Patrick Davis – Six String Dreams
Similar artists: Jason Isbell, Justin Townes Earle, Son Volt
Genre: Alt-Country, Southern Rock
Patrick Davis is still of the opinion that guitar music can change the world, and he doesn’t need the charts of record labels to confirm his hunch.
All that Davis needs to do is look back just a little. Was it all some kind of mass delusion that made us think this was true? Were the qualities of talented songwriters, hard-working singers, and competent musicians merely overinflated by a music industry that hadn’t found itself?
Judging by how popular classic guitar music continues to be, whether through streaming or in the live arena, many seem inclined to believe that indeed we may have strayed from the path. After all, a singer-songwriter capable of turning dreams into musical revelations is altogether rarer than armies of semi-competent songwriters writing the hits that makeup today’s Top 40.
Patrick Davis is determined to walk the same streets that his alt-country heroes once walked on, and as “Six String Dreams” reveals, he’s going to be doing it while carrying a guitar case.
Be warned, this is not music for people with little time or lack of appreciation for the finesse that goes into baritone country vocals or gentle guitar picking. However, those who have a taste for such things will be rewarded.
Far Caspian – Pool
Similar artists: Duster, The Radio Dept., Autolux, Sparklehorse
Genre: Indie Rock
Far Caspian uses silence as an instrument and aching of the soul as inspiration for the latest single, “Pool.”
Hypnosis sessions are only performed in the quietest of rooms, and can only work as long as the subject is willing to be hypnotized. Meditation requires absolute stillness in and around the person meditating. And prayers are usually said or chanted in dark, quiet places where human-made noise cannot interfere with the intimate thoughts of he who is praying.

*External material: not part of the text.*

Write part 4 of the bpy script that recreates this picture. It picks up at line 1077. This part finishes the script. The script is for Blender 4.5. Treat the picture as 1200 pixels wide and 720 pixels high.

There’s some art that requires the exact same conditions. A lot of modern music, the kind that usually has no business being on the radio, is concerned with healing the souls of its listeners. To do this, just like a hypnotism session, a meditation, or a prayer, it needs to gain access to a person’s mind through absolute silence.
Far Caspian’s “Pool” is a song so tender and brittle that, at times, it almost feels like the music is stopping, burning out, disappearing mid-note. But this is the only way that Joel Johnston’s songs can find the connection it is desperately trying to make. “Pool” manages a wonderful trick of taking overbearingly intense emotions that usually do not amount to anything but a tinge of regret and distilling them into four minutes of compelling music.